1 pointby timosterhus5 hours ago1 comment
  • timosterhus3 hours ago
    I've been working on Millrace for almost six months now, and with all the buzz about loop engineering this past week, I figured now would be the time to finally make a post on HN about it.

    Long story short, it started off as a way to automate my agentic engineering workflow, and then I realized it had way more potential than that. Now it's a framework that allows users to turn complex, multi-step workflows into fully automated governed loops.

    The past few months, I found it difficult to make posts about Millrace, because I didn't really understand what product category it belonged to. It was too slow to be an orchestration framework, too complex to be a loop, and because it's an agent-native CLI tool, there's no UI either, which meant it wasn't even visually cool to look at. But that's when I discovered the difference between naive loops and governed loops.

    Ralph, cron jobs, automations, /goal: those are all naive loops. It's just the same prompt repeated on a schedule or whenever the agent finishes its run. Governed loops change the prompt depending on what the previous agent accomplished, and whether or not it was successful.

    With governed loops, you can scope each step into a narrow workflow slice which, in isolation, an agent has a high chance of successfully completing. Artifact handoff between agents, "what stage runs next," incoming prompts, recovery semantics, all of that is handled by the runtime, and all of that is highly (soon to be "fully") configurable using graph data. That plan gets frozen upon validation by Millrace's compiler, ensuring that the loop plan does not get accidentally mutated by the governed agents during execution.

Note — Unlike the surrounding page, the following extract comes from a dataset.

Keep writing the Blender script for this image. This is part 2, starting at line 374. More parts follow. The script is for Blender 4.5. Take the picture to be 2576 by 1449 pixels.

    It's not quite fully configurable yet. My bottleneck is primarily tokens because I'm broke (no, I'm not asking for money). But so far, it's quite promising. I'm using it to autonomously port Millrace from Python into Rust, so that for every new version I release in Python, it'll grab the latest release, port the changes into the Rust version, ensure the completed version is functionally on parity with the original, and publish the validated new version to crates.io as a new release. Been doing that for over a month now. If there's no new version, it just sits idle, waiting.

    The README for the Rust implementation is abhorrent slop, but the framework itself is functionally equivalent to its derived Python version. Even contains the same bugs as the corresponding Python release it was ported from.

    All that to say, I think the future of agent loops looks architecturally similar to Millrace, if it doesn't end up being Millrace itself. And that's because we're still in the "naive loops" era. As far as I've seen, nobody else has created a governed loop the way I've described, especially not to the level of configuration that Millrace possesses.

    If anyone knows of another governed loop framework, I'd be extremely interested to see it.